### Given information
>>>

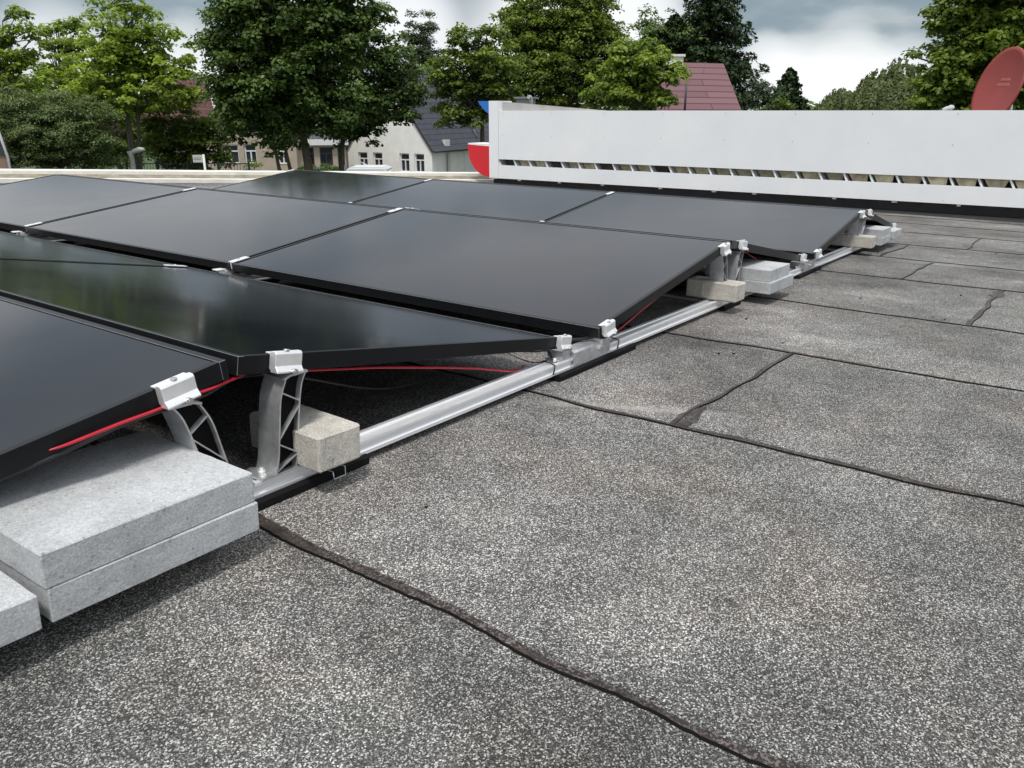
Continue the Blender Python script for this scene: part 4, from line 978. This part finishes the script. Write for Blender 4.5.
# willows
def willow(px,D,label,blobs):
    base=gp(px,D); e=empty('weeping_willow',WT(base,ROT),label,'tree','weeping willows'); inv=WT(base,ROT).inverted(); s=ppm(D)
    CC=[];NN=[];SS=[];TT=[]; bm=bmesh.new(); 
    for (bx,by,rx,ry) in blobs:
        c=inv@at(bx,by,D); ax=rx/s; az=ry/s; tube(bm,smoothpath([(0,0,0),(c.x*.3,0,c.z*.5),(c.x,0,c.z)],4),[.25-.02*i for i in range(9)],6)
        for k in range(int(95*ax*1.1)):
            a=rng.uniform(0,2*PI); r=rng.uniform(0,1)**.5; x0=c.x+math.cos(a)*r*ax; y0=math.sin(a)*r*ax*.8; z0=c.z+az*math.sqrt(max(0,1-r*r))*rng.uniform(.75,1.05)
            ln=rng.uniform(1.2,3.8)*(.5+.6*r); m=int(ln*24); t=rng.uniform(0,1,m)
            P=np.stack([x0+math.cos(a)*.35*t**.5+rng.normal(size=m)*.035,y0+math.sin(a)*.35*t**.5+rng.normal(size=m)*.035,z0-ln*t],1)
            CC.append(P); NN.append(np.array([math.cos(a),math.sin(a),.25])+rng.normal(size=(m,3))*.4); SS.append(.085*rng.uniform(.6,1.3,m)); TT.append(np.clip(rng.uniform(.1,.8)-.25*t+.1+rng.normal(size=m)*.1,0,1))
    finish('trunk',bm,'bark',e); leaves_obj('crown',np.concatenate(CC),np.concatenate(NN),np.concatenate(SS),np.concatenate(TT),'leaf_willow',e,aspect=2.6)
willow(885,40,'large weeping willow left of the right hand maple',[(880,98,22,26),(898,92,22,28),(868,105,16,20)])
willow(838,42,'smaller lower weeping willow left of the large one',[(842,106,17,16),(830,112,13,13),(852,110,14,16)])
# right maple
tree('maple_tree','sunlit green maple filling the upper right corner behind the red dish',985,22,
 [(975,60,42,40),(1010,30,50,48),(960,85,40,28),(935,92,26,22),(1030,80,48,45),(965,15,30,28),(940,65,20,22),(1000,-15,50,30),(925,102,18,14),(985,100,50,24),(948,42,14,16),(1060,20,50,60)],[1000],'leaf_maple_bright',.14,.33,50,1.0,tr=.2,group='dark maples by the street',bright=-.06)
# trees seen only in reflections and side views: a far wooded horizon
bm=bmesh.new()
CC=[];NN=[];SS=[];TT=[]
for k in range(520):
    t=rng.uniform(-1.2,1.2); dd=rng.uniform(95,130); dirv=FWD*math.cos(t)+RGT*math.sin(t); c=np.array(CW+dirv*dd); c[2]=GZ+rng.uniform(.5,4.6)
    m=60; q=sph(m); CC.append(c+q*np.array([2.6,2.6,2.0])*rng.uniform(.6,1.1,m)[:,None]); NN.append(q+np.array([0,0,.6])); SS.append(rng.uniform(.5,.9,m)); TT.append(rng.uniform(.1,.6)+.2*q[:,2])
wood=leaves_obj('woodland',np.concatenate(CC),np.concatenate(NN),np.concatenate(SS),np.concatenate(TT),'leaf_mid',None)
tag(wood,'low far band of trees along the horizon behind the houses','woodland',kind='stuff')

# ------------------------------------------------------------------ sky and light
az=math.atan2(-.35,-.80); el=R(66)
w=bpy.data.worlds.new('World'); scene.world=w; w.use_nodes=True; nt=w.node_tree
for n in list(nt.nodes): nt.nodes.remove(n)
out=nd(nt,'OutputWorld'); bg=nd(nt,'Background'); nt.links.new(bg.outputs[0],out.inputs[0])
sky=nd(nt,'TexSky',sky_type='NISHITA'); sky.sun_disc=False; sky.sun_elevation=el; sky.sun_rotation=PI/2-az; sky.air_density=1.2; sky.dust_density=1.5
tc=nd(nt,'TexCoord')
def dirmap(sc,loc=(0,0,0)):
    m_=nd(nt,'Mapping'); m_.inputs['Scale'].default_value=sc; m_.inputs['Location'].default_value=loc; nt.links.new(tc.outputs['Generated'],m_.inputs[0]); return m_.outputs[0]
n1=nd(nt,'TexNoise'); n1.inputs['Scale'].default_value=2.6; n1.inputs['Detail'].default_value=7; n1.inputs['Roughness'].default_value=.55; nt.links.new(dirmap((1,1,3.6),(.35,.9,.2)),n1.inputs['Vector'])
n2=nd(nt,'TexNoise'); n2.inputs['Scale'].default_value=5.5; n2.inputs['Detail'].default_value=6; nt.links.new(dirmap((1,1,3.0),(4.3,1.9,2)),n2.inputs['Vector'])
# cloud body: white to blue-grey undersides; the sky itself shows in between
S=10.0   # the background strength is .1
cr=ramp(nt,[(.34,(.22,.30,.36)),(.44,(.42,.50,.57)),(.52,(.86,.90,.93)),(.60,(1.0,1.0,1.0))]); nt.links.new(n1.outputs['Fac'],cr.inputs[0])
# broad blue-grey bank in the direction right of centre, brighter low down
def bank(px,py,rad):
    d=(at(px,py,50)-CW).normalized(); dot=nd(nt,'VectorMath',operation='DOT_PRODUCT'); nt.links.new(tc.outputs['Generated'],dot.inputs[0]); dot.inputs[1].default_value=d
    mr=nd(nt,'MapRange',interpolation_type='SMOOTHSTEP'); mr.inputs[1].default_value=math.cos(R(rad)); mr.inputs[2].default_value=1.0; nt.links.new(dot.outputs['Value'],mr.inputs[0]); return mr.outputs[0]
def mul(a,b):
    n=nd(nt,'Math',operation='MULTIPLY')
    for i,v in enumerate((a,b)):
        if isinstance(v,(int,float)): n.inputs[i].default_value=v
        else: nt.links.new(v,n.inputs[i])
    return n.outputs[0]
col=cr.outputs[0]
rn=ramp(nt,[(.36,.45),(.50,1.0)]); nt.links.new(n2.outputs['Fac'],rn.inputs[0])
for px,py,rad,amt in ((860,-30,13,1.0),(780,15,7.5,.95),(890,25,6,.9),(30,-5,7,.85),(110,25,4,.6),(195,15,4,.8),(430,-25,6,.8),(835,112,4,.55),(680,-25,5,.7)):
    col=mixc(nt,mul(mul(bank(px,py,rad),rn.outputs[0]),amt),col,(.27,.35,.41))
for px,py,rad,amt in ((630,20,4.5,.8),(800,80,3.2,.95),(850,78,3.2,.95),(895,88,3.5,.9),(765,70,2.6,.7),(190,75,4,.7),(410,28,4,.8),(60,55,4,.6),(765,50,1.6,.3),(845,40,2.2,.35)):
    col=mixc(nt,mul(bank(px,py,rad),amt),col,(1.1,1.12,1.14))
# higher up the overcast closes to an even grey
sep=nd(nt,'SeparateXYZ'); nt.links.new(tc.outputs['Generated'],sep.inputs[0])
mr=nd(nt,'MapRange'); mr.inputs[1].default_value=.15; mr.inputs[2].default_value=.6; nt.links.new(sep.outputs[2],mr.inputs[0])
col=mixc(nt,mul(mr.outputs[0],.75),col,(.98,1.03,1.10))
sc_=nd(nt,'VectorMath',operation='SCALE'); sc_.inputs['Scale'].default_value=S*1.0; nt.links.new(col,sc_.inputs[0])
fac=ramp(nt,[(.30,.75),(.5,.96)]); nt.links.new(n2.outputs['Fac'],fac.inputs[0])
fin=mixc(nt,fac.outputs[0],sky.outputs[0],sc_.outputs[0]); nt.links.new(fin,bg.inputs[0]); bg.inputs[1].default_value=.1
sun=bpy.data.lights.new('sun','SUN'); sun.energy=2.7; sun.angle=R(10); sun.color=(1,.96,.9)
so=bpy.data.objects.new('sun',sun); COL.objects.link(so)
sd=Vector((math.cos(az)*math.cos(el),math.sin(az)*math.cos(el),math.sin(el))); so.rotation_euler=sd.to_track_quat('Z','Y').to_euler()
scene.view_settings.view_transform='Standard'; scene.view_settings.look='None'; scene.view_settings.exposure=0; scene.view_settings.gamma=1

<<<
>>>

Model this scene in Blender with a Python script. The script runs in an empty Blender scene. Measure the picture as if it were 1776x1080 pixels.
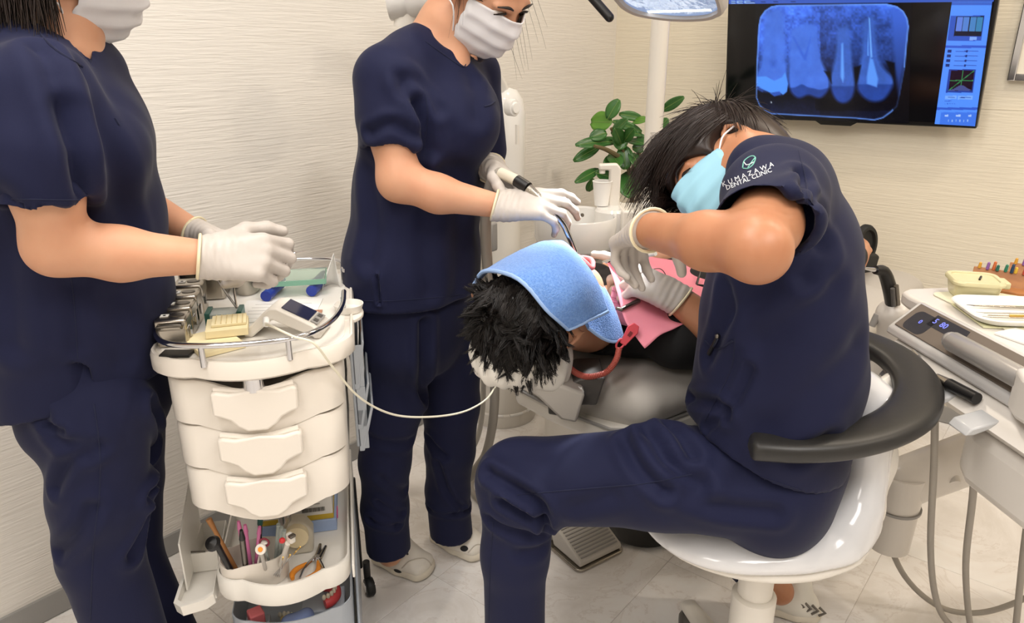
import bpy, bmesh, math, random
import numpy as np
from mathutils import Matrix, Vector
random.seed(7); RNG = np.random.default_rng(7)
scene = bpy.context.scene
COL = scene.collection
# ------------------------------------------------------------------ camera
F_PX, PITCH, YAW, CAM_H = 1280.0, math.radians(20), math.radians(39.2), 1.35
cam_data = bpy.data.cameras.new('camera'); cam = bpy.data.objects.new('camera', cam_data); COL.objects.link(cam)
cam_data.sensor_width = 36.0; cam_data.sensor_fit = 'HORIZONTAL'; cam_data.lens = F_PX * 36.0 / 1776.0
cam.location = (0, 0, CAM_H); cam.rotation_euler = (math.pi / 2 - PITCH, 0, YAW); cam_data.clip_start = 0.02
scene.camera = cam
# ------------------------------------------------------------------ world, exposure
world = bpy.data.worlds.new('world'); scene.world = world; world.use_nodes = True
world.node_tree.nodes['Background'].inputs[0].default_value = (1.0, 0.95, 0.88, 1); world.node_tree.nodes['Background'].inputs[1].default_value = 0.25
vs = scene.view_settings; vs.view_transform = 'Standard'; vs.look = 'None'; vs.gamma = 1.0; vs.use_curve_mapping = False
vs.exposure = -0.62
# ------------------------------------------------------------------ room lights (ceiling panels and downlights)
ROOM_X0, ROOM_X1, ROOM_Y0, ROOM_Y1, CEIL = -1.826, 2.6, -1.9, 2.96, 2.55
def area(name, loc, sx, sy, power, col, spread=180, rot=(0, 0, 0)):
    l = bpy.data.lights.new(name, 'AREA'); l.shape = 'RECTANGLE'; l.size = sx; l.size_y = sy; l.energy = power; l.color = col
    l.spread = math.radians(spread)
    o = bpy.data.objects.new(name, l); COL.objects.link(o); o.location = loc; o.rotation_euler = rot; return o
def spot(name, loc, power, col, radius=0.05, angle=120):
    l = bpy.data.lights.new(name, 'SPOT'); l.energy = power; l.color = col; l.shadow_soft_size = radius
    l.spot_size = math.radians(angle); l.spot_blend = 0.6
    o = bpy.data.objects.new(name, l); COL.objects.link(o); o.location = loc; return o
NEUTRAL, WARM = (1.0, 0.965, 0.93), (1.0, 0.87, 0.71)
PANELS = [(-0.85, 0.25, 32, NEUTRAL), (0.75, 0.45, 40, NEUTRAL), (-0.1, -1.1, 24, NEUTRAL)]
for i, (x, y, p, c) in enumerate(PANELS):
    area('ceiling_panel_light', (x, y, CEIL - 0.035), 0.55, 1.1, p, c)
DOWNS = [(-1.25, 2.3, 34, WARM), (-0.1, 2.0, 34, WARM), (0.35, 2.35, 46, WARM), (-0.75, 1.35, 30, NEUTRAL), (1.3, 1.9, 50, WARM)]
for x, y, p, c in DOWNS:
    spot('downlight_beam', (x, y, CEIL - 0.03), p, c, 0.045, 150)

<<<

### What to work on
Copy each line of the records containing the string "this".

### Correct answer
Continue the Blender Python script for this scene: part 4, from line 978. This part finishes the script. Write for Blender 4.5.
Model this scene in Blender with a Python script. The script runs in an empty Blender scene. Measure the picture as if it were 1776x1080 pixels.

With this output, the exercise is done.